▶ [DATASET SECTION]:
• • • • •

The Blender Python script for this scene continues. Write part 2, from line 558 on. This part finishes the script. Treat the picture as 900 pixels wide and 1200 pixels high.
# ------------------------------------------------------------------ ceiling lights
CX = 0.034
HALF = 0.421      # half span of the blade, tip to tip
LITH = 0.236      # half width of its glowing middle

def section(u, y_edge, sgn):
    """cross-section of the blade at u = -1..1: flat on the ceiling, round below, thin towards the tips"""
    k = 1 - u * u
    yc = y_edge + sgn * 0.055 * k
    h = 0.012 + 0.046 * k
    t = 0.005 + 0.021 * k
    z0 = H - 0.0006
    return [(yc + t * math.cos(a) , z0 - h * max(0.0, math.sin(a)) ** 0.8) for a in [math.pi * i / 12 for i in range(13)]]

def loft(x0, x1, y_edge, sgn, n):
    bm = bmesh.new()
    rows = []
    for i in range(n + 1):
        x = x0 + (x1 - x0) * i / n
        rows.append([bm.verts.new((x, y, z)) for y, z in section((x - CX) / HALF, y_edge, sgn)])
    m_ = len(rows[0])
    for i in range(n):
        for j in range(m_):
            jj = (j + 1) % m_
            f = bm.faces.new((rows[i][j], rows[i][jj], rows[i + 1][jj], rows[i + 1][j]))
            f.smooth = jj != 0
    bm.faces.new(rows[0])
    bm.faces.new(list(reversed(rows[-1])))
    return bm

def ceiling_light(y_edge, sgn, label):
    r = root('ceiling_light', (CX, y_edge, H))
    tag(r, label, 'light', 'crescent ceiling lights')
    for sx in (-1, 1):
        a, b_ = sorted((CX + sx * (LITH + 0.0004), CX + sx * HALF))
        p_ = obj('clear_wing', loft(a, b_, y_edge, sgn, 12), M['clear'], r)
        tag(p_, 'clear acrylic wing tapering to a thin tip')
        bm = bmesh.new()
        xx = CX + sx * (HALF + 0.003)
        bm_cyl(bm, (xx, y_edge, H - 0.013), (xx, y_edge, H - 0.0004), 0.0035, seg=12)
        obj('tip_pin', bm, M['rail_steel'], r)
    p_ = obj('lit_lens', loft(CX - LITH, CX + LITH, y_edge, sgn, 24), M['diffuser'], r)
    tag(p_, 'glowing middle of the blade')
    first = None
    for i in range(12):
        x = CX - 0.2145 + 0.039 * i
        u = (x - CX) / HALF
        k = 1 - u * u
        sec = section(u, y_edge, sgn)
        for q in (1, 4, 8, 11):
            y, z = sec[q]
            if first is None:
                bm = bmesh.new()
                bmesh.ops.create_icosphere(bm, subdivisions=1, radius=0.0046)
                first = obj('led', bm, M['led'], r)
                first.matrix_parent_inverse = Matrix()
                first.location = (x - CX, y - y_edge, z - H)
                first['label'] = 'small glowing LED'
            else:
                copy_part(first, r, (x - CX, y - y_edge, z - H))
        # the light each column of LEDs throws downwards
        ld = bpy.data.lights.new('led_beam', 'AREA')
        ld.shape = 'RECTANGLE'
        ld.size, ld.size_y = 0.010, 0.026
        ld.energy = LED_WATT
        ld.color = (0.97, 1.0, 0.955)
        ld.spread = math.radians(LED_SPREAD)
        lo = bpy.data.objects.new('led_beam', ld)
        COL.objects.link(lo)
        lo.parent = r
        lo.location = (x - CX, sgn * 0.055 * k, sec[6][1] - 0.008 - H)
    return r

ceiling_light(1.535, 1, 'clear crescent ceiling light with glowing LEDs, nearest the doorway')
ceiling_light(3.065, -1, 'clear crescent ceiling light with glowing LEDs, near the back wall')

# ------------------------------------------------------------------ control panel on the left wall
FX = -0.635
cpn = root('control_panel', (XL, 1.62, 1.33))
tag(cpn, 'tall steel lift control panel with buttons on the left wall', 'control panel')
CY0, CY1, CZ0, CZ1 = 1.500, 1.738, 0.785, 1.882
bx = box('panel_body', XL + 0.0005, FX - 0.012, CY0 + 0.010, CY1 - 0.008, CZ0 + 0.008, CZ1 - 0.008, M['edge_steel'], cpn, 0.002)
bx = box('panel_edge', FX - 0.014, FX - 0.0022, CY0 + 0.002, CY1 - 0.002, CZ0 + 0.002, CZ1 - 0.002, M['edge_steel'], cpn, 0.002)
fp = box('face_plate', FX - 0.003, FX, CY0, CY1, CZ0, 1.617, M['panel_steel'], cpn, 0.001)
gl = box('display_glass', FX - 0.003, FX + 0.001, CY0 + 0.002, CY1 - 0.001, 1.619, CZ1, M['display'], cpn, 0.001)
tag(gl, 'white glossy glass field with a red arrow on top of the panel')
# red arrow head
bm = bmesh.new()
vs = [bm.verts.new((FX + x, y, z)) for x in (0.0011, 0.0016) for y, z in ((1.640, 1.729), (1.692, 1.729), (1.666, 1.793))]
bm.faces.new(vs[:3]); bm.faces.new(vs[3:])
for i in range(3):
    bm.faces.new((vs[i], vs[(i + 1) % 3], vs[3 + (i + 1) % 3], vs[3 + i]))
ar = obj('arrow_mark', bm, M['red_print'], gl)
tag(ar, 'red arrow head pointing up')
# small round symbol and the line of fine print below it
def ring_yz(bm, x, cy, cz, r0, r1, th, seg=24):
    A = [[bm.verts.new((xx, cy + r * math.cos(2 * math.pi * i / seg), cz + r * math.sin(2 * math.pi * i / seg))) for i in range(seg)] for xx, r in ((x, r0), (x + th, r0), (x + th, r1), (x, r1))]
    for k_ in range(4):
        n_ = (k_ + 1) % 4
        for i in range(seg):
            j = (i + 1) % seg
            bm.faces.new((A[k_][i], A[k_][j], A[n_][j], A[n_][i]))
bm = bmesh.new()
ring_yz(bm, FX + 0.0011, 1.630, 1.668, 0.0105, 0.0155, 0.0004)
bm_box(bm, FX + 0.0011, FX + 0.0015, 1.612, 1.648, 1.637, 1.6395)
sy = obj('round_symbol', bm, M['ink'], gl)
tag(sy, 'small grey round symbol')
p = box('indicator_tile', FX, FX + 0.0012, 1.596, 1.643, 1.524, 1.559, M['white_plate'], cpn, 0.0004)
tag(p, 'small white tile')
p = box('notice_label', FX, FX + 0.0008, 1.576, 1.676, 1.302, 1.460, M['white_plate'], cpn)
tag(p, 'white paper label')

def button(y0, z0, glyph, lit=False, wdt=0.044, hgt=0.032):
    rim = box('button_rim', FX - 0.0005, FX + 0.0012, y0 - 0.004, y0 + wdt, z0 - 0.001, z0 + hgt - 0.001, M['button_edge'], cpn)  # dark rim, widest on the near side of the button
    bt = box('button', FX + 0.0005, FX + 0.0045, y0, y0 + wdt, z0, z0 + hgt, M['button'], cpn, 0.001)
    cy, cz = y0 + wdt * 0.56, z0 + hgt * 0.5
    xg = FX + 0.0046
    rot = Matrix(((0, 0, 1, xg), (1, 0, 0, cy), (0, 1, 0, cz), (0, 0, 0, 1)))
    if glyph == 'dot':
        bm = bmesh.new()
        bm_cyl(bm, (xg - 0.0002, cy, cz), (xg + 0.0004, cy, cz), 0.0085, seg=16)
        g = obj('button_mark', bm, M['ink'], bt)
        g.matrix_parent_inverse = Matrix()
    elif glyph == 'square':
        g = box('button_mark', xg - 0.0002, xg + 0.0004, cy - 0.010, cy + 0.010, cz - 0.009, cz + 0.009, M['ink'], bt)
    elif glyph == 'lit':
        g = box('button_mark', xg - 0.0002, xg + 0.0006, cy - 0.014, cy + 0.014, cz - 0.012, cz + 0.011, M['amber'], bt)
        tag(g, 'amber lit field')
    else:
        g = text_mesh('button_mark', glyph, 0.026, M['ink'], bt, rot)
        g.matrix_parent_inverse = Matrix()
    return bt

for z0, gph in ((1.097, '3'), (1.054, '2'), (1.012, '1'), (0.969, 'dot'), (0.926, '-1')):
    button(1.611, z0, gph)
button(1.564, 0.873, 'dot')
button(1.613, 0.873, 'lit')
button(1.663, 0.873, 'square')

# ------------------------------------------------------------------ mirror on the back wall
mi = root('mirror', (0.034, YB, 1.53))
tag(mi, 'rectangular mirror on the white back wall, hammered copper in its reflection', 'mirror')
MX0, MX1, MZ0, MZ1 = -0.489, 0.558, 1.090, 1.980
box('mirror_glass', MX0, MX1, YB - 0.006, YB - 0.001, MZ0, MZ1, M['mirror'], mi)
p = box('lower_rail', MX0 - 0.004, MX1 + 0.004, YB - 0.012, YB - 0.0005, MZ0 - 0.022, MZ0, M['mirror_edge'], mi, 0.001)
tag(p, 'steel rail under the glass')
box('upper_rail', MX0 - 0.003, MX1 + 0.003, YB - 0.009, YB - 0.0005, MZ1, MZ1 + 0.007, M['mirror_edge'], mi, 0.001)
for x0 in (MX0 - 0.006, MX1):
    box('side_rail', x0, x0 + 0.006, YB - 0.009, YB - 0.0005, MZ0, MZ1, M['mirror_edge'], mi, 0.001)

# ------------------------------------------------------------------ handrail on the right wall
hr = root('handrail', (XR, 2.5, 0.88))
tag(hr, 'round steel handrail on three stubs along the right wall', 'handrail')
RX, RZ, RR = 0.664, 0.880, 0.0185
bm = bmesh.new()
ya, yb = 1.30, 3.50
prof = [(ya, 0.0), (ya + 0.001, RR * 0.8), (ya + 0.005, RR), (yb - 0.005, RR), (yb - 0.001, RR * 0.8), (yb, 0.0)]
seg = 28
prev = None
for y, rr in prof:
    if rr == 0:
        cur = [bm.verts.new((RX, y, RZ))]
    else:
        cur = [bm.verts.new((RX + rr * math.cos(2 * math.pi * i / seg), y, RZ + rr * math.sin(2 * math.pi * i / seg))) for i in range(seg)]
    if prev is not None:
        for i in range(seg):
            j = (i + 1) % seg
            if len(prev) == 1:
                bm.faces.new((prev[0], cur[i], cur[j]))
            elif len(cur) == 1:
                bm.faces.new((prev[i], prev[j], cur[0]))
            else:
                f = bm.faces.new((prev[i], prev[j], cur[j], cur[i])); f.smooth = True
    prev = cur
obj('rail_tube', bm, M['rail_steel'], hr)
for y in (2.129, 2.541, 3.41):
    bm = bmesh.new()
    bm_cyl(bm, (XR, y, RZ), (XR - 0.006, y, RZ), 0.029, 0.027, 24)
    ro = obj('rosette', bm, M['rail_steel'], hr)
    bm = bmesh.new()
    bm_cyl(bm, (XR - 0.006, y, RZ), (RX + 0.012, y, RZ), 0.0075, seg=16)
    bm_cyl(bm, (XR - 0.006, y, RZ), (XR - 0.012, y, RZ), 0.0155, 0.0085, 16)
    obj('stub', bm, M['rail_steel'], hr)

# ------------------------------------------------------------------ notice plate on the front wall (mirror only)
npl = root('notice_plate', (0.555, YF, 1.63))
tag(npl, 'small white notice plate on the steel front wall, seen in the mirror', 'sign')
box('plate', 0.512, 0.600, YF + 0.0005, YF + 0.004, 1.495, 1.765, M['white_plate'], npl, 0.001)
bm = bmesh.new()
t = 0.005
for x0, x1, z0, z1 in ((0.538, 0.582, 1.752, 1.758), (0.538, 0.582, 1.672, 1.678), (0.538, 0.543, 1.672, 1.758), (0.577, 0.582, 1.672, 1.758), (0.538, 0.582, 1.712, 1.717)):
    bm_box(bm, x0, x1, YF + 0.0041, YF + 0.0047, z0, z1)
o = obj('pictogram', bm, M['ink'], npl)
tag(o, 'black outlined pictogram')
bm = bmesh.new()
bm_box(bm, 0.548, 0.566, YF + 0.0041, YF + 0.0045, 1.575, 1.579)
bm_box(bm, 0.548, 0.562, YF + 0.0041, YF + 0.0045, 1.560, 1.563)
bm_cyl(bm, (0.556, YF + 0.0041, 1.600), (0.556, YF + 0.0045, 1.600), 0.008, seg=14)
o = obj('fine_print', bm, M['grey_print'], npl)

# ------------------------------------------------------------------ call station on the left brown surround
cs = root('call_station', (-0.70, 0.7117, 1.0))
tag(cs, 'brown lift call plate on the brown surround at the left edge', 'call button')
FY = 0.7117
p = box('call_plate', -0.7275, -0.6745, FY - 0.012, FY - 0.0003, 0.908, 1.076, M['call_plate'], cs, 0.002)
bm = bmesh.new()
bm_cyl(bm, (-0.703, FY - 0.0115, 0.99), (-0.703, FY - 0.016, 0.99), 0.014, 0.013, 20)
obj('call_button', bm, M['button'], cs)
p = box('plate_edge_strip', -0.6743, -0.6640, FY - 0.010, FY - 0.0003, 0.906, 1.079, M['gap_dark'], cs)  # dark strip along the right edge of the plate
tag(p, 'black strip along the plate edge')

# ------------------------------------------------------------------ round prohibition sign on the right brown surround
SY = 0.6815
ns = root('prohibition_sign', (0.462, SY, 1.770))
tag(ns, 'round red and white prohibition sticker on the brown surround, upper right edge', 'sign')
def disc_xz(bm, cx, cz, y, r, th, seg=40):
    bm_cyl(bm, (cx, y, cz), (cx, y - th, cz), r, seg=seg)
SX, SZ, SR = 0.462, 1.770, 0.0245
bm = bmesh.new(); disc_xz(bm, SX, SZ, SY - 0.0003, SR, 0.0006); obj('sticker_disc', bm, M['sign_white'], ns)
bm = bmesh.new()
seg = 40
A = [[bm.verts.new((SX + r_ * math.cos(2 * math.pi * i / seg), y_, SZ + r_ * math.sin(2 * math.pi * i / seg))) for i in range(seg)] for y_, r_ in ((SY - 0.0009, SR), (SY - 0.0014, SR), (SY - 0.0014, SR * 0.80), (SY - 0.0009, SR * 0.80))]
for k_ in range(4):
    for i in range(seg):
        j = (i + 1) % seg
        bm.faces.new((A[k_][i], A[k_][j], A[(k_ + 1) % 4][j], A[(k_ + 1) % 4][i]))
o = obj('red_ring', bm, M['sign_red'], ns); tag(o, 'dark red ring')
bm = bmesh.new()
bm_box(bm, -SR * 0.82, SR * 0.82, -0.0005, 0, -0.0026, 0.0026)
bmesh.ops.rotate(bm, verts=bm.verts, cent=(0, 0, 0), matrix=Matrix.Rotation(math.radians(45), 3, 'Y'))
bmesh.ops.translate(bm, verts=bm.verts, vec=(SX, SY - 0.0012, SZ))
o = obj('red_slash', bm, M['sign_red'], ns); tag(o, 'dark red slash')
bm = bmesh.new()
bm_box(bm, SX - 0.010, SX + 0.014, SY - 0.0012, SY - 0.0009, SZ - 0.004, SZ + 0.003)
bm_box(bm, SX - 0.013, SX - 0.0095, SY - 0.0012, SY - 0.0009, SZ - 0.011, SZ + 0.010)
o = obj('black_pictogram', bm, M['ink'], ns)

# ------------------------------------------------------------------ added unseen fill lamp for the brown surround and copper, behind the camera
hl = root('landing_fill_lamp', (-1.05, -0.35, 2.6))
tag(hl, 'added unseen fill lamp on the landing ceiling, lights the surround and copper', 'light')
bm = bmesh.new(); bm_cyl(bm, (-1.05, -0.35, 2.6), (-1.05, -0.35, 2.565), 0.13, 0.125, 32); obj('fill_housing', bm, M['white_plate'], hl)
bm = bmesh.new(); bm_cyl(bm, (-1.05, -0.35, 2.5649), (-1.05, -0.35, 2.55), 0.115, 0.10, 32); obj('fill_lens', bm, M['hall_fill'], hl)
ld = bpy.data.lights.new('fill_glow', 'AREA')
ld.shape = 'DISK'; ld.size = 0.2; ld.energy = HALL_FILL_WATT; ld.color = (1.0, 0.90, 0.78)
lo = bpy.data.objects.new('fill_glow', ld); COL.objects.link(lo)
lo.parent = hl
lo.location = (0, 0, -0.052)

• • • • •

▶ [WORK REQUIRED]:
Give back exactly the material above from its opening line to the line bearing "LITH = 0.236".

▶ [WORKED ANSWER]:
The Blender Python script for this scene continues. Write part 2, from line 558 on. This part finishes the script. Treat the picture as 900 pixels wide and 1200 pixels high.
# ------------------------------------------------------------------ ceiling lights
CX = 0.034
HALF = 0.421      # half span of the blade, tip to tip
LITH = 0.236      # half width of its glowing middle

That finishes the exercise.